Copy the records below verbatim, from the first line through the line containing "ROOT=scene.collection", inclusive, and output nothing else.

# start of Extracted entries

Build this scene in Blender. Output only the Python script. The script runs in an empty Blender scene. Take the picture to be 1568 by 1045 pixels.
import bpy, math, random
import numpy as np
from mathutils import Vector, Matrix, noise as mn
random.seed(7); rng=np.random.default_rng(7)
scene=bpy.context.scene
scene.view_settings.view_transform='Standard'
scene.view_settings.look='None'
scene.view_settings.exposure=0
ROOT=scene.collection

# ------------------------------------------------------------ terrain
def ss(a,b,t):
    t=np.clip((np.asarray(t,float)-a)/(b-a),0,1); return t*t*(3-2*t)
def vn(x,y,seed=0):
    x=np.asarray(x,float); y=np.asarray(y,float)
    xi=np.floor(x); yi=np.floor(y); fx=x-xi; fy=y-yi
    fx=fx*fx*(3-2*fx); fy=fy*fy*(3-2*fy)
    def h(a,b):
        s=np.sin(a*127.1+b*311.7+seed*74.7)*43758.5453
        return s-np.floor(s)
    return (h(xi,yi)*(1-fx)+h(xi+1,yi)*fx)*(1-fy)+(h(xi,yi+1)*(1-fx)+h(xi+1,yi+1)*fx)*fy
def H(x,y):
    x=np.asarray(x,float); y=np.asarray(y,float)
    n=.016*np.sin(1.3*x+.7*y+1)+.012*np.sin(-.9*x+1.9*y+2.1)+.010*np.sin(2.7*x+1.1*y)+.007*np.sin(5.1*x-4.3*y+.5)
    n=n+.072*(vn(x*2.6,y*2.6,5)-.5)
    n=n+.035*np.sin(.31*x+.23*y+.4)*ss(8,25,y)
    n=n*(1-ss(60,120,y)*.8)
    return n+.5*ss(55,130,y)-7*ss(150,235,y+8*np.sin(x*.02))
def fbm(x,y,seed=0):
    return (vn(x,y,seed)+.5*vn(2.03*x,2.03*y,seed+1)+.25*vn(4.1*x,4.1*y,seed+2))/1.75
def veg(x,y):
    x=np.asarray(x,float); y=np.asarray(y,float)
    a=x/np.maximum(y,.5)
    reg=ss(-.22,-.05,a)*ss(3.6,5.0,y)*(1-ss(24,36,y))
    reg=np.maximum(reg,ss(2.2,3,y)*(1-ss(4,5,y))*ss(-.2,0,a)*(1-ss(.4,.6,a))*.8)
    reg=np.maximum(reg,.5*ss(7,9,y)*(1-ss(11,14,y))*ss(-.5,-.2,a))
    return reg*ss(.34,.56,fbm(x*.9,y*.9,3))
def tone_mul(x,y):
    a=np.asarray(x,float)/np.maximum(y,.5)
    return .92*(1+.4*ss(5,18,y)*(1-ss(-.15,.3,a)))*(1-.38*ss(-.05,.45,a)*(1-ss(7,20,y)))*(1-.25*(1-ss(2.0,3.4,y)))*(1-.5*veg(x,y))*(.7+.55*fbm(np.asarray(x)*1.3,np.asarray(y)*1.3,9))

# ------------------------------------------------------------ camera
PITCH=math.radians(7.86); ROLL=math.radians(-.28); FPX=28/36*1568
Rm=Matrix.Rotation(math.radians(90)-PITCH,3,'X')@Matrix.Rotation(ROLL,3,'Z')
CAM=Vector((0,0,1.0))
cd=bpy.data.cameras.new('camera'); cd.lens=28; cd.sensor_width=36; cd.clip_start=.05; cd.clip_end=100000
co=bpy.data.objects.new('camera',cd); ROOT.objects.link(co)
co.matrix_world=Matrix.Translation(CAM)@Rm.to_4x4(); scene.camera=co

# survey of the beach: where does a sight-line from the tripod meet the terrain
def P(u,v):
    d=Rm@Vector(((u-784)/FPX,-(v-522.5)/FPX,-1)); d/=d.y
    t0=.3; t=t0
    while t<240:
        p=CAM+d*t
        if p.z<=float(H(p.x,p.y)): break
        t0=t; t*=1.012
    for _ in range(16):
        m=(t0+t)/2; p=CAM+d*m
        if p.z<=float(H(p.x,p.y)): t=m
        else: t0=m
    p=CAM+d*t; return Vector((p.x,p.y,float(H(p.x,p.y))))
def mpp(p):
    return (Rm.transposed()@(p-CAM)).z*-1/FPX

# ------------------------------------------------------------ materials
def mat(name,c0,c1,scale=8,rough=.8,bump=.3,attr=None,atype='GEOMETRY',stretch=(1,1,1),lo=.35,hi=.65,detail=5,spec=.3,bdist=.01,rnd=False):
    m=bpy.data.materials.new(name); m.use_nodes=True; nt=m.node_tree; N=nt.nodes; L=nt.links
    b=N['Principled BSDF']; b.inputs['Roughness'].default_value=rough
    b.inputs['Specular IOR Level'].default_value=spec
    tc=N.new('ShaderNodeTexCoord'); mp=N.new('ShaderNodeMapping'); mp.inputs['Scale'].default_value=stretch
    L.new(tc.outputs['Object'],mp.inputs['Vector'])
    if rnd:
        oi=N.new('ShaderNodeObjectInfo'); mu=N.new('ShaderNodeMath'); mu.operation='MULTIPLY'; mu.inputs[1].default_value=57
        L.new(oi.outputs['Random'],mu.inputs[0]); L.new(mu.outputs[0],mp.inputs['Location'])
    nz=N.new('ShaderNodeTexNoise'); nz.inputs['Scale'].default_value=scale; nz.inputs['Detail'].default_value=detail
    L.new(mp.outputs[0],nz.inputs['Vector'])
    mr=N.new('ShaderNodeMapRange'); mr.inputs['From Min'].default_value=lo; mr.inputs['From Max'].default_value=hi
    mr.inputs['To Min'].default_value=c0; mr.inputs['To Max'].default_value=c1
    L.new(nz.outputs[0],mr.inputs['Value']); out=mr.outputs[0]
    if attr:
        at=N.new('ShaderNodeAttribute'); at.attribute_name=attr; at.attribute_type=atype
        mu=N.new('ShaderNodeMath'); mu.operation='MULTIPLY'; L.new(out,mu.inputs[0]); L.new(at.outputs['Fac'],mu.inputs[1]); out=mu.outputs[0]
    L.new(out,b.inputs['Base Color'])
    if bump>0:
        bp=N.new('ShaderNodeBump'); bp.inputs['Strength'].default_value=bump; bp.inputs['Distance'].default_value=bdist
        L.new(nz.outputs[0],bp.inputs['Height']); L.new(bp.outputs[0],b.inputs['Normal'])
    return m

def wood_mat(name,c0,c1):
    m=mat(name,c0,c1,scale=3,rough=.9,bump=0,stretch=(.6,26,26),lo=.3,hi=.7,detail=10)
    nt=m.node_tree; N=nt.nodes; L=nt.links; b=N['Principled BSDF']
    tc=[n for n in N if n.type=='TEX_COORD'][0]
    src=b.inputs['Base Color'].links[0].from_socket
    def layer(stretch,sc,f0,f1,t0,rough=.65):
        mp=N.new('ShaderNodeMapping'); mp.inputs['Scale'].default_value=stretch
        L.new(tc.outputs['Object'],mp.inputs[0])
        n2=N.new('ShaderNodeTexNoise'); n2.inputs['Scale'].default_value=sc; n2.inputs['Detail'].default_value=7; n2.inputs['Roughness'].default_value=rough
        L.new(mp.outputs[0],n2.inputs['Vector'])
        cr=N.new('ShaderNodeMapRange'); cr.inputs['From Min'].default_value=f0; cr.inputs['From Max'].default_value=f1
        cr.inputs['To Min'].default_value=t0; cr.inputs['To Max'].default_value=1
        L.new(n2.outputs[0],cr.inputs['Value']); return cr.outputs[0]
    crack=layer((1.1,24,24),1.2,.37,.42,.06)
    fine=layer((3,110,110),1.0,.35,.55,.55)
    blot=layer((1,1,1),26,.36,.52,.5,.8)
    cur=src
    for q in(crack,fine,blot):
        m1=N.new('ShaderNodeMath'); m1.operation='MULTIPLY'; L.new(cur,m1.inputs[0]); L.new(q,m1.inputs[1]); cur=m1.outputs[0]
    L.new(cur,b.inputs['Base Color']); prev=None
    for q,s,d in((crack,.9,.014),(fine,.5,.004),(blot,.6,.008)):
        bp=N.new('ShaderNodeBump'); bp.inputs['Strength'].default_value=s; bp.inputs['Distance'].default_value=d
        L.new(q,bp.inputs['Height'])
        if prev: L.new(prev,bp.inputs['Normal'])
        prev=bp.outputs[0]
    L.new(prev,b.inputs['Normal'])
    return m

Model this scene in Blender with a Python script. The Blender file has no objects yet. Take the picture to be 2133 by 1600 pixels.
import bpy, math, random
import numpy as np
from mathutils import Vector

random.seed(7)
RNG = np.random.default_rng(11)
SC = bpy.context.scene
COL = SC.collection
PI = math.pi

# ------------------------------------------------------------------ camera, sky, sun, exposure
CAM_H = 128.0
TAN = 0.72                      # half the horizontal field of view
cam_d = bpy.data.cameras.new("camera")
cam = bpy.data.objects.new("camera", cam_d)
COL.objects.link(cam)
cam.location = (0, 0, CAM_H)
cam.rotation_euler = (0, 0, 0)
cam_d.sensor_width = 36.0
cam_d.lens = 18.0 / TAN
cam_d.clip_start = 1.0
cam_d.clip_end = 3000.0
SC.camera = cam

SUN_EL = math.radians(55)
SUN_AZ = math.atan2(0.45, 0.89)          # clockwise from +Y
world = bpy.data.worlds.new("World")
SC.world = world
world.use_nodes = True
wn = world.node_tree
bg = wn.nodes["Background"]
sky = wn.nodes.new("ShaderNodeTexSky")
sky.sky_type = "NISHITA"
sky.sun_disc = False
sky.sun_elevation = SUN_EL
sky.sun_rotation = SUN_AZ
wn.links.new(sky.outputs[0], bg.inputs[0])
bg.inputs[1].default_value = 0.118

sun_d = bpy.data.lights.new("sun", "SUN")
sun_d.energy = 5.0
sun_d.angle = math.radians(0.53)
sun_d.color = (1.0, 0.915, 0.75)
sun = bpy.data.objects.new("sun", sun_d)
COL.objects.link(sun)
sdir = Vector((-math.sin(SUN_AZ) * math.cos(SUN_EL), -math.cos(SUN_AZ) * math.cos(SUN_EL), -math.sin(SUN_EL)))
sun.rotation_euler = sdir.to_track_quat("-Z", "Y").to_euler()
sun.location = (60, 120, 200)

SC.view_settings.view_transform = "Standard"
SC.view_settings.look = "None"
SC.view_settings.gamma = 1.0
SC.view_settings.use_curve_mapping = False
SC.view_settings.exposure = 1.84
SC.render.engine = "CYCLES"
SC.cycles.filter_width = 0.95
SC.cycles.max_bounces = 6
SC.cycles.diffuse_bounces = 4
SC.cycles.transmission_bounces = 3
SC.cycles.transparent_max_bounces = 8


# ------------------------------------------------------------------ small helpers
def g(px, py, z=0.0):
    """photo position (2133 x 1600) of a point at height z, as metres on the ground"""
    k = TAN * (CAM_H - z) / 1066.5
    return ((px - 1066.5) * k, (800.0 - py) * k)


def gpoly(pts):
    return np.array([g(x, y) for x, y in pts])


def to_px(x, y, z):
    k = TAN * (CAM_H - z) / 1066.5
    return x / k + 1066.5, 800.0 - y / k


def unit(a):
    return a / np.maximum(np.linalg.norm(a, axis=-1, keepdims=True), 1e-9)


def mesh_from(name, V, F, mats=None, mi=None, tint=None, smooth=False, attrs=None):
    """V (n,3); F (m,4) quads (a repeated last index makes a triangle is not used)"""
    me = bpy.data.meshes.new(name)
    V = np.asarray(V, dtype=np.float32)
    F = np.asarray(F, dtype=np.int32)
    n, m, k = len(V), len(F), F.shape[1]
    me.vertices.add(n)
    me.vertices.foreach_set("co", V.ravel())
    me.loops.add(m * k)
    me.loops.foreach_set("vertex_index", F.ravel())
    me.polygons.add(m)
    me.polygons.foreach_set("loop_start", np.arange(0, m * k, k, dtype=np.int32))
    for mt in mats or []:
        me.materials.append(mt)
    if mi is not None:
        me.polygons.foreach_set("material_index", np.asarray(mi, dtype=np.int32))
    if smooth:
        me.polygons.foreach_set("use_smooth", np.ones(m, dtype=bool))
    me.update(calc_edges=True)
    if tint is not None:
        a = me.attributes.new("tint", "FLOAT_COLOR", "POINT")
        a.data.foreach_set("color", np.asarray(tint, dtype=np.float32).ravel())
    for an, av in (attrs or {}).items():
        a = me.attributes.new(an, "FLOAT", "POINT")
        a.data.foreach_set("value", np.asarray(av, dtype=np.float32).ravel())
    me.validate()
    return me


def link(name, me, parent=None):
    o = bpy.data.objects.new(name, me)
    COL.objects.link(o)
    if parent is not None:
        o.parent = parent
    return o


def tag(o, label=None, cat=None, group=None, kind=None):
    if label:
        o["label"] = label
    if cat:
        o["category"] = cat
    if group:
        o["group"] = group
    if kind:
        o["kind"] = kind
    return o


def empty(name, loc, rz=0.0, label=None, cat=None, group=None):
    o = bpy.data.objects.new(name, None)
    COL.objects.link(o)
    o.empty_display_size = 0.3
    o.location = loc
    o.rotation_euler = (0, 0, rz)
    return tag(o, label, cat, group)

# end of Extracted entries

**Final answer**
Build this scene in Blender. Output only the Python script. The script runs in an empty Blender scene. Take the picture to be 1568 by 1045 pixels.
import bpy, math, random
import numpy as np
from mathutils import Vector, Matrix, noise as mn
random.seed(7); rng=np.random.default_rng(7)
scene=bpy.context.scene
scene.view_settings.view_transform='Standard'
scene.view_settings.look='None'
scene.view_settings.exposure=0
ROOT=scene.collection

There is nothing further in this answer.